At the start of the current fiscal year, the government allocated Tk94,376 crore towards interest payments, which crossed the Tk1,00,000 crore mark for the first time after the budget was revised.
The finance ministry aims to manage external debt repayment within tolerable limits through diversifying funding sources and boosting foreign exchange reserves. However, the increasing debt obligations could negatively impact the economy. Moreover, despite the finance minister’s reassurance, boosting the foreign exchange reserves would be a great challenge for the government.
Data obtained from the Bangladesh Bank show that the country's forex reserves dropped to $19.97 billion in Apr 2024 as per International Monetary Fund (IMF)-prescribed balance of payment manual 6 (BPM6), down from $24.75 billion in June 2023 when the central bank started calculating reserves following this formula.
Meanwhile, the gross forex reserves dwindled to $25.36 billion this April, after recording continuous fall since it reached a record high of $48.06 billion in August 2021.
Addressing NPLs and achieving financial sector stability
Non-performing loans (NPLs) continue to challenge Bangladesh’s banking sector, affecting profitability and lending capacity.
According to a recent survey report by the Centre for Policy Dialogue (CPD), in 10 years until December 2023, the volume of non-performing loans or NPLs in the country’s banking sector more than tripled to Tk1.45 lakh crore and exacerbated cash crunch in banks.
If another chunk of banks’ liquid asset stuck up as rescheduled loans is added up, the amount of dud money banks are bearing will come to Tk3.78 lakh crore. Also, there is Tk1.78 lakh crore of unpaid debts against 72,543 cases pending with the loan courts. Altogether, the total amount of default loans will be Tk5.6 lakh crore, says the CPD report.
The upcoming budget is expected to implement measures to recover defaulted loans and improve banking sector governance, essential for financial stability and credit flow to productive sectors.
Encouraging private investment
Finance ministry sources revealed that the upcoming budget is going to estimate private sector investment at 27.34% of GDP and public investment at 6.08% of GDP for FY25. Investment in the public-private sector is expected to rise to 33.7% of GDP. However, according to the Bangladesh Bureau of Statistics, the rate of investment as a proportion of GDP for the current fiscal year is 30.98%.

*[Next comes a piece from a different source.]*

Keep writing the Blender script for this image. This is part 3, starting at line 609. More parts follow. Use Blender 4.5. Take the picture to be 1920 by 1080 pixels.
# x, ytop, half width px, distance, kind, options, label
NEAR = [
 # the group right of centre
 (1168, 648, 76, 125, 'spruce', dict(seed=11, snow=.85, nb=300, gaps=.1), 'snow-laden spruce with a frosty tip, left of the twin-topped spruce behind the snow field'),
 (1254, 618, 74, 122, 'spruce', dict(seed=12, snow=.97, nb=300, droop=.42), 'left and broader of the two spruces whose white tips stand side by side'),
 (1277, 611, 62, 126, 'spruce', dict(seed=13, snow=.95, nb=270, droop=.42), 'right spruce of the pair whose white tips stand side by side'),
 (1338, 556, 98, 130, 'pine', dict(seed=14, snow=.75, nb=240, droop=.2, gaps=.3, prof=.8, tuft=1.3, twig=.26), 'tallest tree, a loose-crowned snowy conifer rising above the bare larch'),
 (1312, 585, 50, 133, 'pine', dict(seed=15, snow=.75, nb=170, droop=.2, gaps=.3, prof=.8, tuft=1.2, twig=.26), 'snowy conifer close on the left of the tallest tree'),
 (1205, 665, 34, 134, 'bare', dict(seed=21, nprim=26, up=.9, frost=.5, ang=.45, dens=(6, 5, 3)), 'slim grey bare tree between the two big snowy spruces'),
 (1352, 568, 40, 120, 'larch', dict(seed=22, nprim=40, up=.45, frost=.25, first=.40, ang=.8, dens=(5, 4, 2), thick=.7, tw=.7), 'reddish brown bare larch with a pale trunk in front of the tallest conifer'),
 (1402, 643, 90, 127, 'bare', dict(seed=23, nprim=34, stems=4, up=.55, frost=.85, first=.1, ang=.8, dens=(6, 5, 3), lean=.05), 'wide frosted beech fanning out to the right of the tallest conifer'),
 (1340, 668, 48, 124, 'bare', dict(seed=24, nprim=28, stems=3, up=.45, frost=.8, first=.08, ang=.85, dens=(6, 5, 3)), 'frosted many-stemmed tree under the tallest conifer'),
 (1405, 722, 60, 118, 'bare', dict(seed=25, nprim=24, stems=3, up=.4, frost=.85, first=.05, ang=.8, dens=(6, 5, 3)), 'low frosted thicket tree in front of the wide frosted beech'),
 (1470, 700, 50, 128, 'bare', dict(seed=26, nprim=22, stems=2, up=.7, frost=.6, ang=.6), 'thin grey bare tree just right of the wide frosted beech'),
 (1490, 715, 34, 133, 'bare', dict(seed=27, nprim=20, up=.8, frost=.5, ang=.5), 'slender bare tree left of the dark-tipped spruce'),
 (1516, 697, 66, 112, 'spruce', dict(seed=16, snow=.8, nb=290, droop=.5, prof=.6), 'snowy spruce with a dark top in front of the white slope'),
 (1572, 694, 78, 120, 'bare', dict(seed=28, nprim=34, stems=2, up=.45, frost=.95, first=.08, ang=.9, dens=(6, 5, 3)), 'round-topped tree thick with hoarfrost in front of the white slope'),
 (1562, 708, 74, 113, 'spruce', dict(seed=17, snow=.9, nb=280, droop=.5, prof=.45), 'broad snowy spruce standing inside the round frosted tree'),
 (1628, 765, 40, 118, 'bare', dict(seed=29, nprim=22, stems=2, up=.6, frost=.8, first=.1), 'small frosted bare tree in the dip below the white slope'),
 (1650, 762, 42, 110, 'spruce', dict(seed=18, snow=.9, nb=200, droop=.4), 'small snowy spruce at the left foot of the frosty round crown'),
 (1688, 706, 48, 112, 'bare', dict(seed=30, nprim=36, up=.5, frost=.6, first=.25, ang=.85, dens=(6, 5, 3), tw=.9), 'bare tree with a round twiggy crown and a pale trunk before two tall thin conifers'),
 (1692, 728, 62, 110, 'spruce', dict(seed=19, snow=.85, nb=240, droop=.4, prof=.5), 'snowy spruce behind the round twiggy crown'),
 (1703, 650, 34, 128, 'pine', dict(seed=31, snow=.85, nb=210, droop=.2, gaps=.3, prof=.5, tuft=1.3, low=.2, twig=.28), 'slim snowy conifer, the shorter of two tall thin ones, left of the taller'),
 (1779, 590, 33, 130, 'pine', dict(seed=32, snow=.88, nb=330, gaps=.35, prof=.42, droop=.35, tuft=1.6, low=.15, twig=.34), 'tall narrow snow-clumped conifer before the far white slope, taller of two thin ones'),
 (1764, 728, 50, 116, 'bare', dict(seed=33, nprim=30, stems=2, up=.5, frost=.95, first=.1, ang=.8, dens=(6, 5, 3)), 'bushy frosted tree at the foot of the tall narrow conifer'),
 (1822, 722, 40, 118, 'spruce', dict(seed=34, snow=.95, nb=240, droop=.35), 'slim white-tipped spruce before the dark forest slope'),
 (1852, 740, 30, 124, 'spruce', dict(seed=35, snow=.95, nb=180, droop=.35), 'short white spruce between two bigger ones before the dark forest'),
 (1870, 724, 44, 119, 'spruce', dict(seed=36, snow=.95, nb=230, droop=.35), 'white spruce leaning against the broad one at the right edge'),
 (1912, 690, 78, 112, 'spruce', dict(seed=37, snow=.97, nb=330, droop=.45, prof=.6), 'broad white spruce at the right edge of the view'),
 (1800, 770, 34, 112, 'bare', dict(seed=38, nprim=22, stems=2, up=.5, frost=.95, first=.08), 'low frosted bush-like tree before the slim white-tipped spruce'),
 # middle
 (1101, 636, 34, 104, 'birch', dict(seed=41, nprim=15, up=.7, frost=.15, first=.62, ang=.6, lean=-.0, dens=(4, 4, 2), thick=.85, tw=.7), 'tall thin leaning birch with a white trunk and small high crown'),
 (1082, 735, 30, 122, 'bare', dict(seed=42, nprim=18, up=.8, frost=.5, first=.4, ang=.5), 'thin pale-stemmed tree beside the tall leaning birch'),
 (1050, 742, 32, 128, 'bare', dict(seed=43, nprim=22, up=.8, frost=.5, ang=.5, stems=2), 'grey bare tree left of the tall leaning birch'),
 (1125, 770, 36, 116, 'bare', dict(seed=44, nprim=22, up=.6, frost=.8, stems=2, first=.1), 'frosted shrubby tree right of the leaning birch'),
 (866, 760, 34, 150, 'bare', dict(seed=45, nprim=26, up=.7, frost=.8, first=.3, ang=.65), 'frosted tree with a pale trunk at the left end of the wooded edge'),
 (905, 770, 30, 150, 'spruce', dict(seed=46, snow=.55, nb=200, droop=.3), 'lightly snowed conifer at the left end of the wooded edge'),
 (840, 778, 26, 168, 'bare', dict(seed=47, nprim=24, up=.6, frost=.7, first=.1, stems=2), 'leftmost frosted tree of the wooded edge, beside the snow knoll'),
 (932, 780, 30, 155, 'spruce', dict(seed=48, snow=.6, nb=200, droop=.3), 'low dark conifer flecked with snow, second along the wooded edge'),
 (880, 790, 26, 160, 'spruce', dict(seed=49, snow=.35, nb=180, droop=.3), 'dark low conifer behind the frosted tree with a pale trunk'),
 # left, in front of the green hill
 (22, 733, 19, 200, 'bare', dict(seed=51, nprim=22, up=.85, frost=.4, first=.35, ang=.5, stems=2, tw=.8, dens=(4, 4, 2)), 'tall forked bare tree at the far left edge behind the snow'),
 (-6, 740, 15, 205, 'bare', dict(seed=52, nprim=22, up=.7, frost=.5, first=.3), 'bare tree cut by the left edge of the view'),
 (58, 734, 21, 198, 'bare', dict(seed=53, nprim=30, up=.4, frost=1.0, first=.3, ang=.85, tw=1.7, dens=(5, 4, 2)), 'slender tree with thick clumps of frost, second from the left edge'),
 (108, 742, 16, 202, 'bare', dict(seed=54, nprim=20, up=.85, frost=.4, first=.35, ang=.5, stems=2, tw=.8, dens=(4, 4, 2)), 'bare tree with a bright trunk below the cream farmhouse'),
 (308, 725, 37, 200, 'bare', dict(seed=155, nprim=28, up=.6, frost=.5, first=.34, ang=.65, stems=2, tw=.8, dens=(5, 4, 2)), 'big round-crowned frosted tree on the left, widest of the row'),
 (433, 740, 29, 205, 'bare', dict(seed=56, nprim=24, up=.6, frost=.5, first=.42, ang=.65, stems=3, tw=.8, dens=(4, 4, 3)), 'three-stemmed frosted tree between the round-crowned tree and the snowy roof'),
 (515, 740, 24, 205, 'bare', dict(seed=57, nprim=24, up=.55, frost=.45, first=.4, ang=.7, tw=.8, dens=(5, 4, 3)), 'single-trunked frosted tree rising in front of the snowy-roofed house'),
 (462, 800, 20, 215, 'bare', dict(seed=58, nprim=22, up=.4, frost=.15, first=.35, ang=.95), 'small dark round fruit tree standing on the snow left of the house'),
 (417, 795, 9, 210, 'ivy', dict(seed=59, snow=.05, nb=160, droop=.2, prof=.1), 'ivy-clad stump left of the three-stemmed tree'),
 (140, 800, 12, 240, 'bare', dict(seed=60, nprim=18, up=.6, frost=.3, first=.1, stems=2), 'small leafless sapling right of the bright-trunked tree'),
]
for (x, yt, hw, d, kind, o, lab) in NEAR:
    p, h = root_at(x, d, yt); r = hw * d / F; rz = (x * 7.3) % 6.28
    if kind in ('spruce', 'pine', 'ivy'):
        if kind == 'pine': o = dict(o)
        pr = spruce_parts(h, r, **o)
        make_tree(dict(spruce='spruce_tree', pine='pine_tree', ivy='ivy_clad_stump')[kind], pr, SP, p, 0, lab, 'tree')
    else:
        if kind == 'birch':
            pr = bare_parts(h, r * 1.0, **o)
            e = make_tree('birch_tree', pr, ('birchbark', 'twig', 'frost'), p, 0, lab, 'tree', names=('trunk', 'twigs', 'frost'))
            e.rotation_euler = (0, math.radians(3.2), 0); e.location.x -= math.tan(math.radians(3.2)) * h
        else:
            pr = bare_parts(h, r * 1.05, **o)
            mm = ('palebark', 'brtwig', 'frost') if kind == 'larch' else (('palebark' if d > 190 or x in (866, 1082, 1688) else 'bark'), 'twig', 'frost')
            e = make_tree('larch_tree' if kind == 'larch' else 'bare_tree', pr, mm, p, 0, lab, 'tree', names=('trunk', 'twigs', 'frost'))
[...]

Economists and businesspeople believe that ongoing geopolitical tensions, including the Ukraine-Russia war, high loan interest rates, and the unreliable supply of gas and electricity, hinder the desired investment in the private sector for the next financial year.
Shams Mahmud, president of the Bangladesh Thai Chamber of Commerce and Industry, remarked, "The interest rate on loans is above 14%, which is very high. Despite the increase in exports, not everyone benefits. Small traders are the most affected due to the devaluation of the currency and high prices of imported goods. Cash flow is low in the CSME sector; they should be given benefits."

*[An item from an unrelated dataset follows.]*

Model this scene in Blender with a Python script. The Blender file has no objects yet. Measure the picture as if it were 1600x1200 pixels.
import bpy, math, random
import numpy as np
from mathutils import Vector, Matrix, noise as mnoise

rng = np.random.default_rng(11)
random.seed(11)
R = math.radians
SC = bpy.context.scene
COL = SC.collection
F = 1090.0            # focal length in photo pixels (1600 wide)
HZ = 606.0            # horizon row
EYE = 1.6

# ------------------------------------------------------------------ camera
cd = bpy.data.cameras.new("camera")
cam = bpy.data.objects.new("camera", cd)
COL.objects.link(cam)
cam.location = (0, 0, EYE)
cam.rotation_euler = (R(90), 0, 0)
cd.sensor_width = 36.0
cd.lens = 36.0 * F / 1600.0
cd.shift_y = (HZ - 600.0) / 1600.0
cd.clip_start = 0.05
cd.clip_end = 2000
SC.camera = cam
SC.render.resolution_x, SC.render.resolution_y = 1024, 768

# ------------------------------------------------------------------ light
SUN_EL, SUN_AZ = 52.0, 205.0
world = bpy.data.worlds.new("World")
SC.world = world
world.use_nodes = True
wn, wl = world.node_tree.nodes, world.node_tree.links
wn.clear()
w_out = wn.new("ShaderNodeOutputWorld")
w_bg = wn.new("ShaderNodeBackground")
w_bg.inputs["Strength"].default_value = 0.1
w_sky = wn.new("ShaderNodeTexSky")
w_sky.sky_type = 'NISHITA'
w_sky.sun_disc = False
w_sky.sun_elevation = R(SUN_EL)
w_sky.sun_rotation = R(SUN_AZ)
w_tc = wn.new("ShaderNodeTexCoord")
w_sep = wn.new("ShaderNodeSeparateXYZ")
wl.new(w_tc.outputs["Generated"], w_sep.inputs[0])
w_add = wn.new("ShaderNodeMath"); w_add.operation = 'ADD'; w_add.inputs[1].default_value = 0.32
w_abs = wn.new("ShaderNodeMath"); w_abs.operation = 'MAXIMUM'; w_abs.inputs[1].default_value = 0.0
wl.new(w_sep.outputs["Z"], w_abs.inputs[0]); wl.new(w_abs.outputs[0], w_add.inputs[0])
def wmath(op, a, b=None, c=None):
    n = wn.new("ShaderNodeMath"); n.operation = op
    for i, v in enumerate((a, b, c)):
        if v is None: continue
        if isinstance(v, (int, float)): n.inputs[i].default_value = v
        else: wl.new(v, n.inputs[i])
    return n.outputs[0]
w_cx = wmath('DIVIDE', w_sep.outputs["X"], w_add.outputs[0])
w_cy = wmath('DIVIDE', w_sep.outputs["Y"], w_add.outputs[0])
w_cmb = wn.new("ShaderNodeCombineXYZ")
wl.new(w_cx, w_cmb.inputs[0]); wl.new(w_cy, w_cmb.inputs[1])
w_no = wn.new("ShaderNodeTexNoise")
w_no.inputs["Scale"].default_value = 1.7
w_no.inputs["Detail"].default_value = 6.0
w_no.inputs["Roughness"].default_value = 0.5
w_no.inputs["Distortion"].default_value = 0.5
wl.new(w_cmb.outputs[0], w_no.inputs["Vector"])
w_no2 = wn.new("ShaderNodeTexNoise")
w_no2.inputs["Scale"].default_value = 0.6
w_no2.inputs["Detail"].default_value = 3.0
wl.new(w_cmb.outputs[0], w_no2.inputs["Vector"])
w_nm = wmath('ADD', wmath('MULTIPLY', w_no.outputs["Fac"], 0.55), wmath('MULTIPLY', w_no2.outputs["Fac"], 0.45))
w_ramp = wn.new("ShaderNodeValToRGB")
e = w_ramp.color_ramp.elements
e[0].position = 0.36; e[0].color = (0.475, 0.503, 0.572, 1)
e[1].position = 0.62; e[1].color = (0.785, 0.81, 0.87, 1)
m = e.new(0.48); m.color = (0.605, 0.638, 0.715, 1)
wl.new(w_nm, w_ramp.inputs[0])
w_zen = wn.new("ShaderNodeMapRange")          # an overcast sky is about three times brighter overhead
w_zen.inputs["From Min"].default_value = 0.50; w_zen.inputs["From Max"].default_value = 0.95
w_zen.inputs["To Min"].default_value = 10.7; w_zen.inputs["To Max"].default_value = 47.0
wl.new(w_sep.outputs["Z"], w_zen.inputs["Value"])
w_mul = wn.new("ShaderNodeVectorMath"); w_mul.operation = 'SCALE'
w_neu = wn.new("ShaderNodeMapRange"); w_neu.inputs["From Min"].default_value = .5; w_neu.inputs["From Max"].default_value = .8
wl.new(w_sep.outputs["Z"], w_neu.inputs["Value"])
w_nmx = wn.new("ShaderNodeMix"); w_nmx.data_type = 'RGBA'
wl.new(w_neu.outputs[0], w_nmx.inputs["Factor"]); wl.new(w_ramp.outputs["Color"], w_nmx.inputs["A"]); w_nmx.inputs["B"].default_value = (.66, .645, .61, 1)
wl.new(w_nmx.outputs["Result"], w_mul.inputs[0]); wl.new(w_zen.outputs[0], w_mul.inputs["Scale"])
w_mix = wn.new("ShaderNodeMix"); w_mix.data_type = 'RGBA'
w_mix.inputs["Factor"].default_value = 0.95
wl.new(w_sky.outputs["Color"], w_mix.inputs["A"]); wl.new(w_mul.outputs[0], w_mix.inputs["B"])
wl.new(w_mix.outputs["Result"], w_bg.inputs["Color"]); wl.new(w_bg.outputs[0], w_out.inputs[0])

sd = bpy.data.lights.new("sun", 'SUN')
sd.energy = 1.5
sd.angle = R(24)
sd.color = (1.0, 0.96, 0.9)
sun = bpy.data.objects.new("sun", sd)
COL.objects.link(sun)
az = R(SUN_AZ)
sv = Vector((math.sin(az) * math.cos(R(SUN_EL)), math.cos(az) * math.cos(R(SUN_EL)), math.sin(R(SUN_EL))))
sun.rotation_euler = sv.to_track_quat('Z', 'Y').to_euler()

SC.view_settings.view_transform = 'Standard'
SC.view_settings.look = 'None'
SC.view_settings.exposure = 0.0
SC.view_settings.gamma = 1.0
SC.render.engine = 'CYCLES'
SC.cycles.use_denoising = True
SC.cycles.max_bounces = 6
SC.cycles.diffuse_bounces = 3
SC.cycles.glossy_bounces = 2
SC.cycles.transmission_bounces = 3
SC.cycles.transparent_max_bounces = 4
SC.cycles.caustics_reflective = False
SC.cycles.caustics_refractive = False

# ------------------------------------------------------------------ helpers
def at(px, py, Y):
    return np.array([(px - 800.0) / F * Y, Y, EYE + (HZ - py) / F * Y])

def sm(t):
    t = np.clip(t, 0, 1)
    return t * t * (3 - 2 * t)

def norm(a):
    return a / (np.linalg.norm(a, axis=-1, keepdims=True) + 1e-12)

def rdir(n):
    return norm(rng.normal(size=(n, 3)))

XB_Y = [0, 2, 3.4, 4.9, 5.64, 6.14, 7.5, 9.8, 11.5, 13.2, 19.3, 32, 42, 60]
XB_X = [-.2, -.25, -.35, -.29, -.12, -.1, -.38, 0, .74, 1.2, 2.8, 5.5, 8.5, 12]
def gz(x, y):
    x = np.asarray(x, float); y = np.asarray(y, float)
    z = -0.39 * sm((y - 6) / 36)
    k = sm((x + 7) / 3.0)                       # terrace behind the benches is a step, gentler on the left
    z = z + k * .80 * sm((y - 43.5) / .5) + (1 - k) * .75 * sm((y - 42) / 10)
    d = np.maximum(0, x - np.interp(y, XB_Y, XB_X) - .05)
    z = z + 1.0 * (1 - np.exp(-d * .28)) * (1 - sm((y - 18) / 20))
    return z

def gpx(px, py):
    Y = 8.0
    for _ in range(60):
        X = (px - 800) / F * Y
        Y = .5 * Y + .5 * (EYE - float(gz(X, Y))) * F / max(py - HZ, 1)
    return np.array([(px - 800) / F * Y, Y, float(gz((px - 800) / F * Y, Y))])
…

Mahmud also emphasised the challenges in policy implementation, highlighting the impact of frequent gas and fuel price hikes without stabilising the supply in industrial areas.
Push for banking sector and tax reforms
Dr Ahsan H Mansur, executive director of the Policy Research Institute (PRI), told the Daily Sun that the failure to reform the banking sector would adversely affect the private sector and the government's budget implementation. "Our growth will not come easily because the condition of our banking sector is very bad. That has become a big problem," Mansur said.

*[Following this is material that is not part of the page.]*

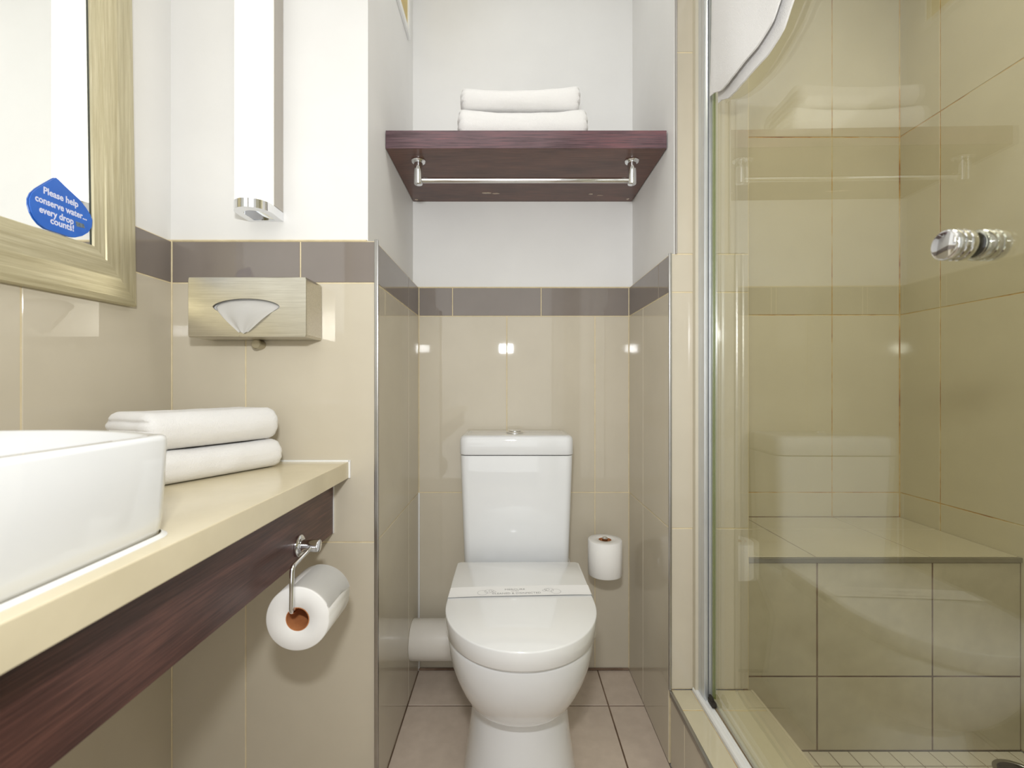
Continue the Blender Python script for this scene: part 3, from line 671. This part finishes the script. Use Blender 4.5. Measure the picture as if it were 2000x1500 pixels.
R0 = [Vector((max(X0, min(X1, p.x+math.copysign(.001, p.x-(X0+X1)/2) if abs(abs(p.x-(X0+X1)/2)-((X1-X0)/2-.001)) < 1e-6 else p.x)), YF+.001, p.z+(math.copysign(.001, p.z-(Z0+Z1)/2) if abs(abs(p.z-(Z0+Z1)/2)-((Z1-Z0)/2-.001)) < 1e-6 else 0))) for p in R1]
RB = [Vector((p.x, YB, p.z)) for p in R0]
rings(bm, [E2, E1, R1, R0, RB], caps=(False, True)); finish('metal_case', bm, BRUSH, tb, True, angle=.3)
bm = bmesh.new(); lathe(bm, (-.575, 1.0565, 1.0615), (0,-1,0), [(0,.011),(.022,.011),(.024,.009)], 24); finish('lock_stud', bm, simple('satin_stud', (180,172,150), .3, .8, var=4), tb, True)
ti = thing('tissue', 'white tissue pulled out of the steel box opening', 'tissue', (-.565, .97, 1.1))
bm = bmesh.new(); nu, nv = 34, 16; V = []
for i in range(nu+1):
    u = i/nu; a = PI*(1-u); xt = cxs+.069*math.cos(a); zt = czs+.0165*math.sin(a)**1.0
    xb = -.578 + .020*u; zb = 1.080 + .002*math.sin(u*9)
    row = []
    for j in range(nv+1):
        v = j/nv; bow = (.012*math.sin(PI*v) if u > .8 else 0)
        x = xt+(xb-xt)*v; z = zt+(zb-zt)*(v**(1.0 if u < .8 else 1.0))
        y = YF + .010*(1-v)**6 - .0025 - .006*math.sin(PI*min(1, v*1.1))*(.5+.5*math.sin(u*PI)) - .0016*math.sin(u*17+v*3)*(1-.3*v)*min(1, v*4)
        row.append(bm.verts.new(Vector((x, y, z))))
    V.append(row)
for i in range(nu):
    for j in range(nv): bm.faces.new((V[i][j], V[i+1][j], V[i+1][j+1], V[i][j+1]))
bmesh.ops.solidify(bm, geom=bm.faces[:], thickness=.0005)
finish('tissue_sheet', bm, PAPER, ti, True, angle=2)
bm = bmesh.new(); box(bm, cxs-.085, cxs+.085, YF+.012, YF+.06, czs-.045, czs+.03, bev=.004); finish('tissue_stack', bm, PAPER, ti)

The banking sector impacts the budget by affecting interest on government debt, private sector investment, and revenue collection.
Mansur added that achieving revenue collection targets requires a modern tax administration, separating tax policy from tax administration, and automating the revenue collection process.
Dr Mohammed Farashuddin, former governor of Bangladesh Bank, noted that reforming the banking sector is not difficult but requires the implementation of existing recommendations.
He pointed out mistakes such as keeping the taka overvalued and the 9-6 interest rate formula, stressing the need for comprehensive reforms to address issues like money laundering and tax evasion.
Rethinking subsidies and incentives: a strategic necessity
The government plans to gradually reduce subsidies in the new fiscal year. The finance ministry intends to increase electricity and gas prices gradually, aiming to withdraw subsidies completely within the next three years. The International Monetary Fund (IMF) has also pushed for subsidy withdrawal. Additionally, export incentives are set to be withdrawn by 2026 due to LDC graduation.
Dr Mohammad Abdur Razzaque, chairman of Research and Policy Integration for Development (RAPID) and research director of PRI, warned that increasing subsidies would lead to more debt pressure, a reserve crisis, and inflation. He suggested that foreign loans should be given as budget support to boost reserves and emphasised the need for significant reforms in the economic sector.
Razzaque stated, “Agriculture should be subsidised to ensure that the production of agricultural products is not disrupted. The sale of products at affordable prices in the open market should continue to control inflation and provide relief to low-income people.”
He also stressed the importance of evaluating and reducing the cost of subsidies and ensuring careful examination of the rationale behind subsidising rationing programmes.
It will be interesting to see what measures Finance Minister Mahmood Ali outlines in his budget proposal for fiscal 2024-25 to address current weaknesses, tie up longstanding loose ends in the economy, and boost government revenue to meet growing spending requirements.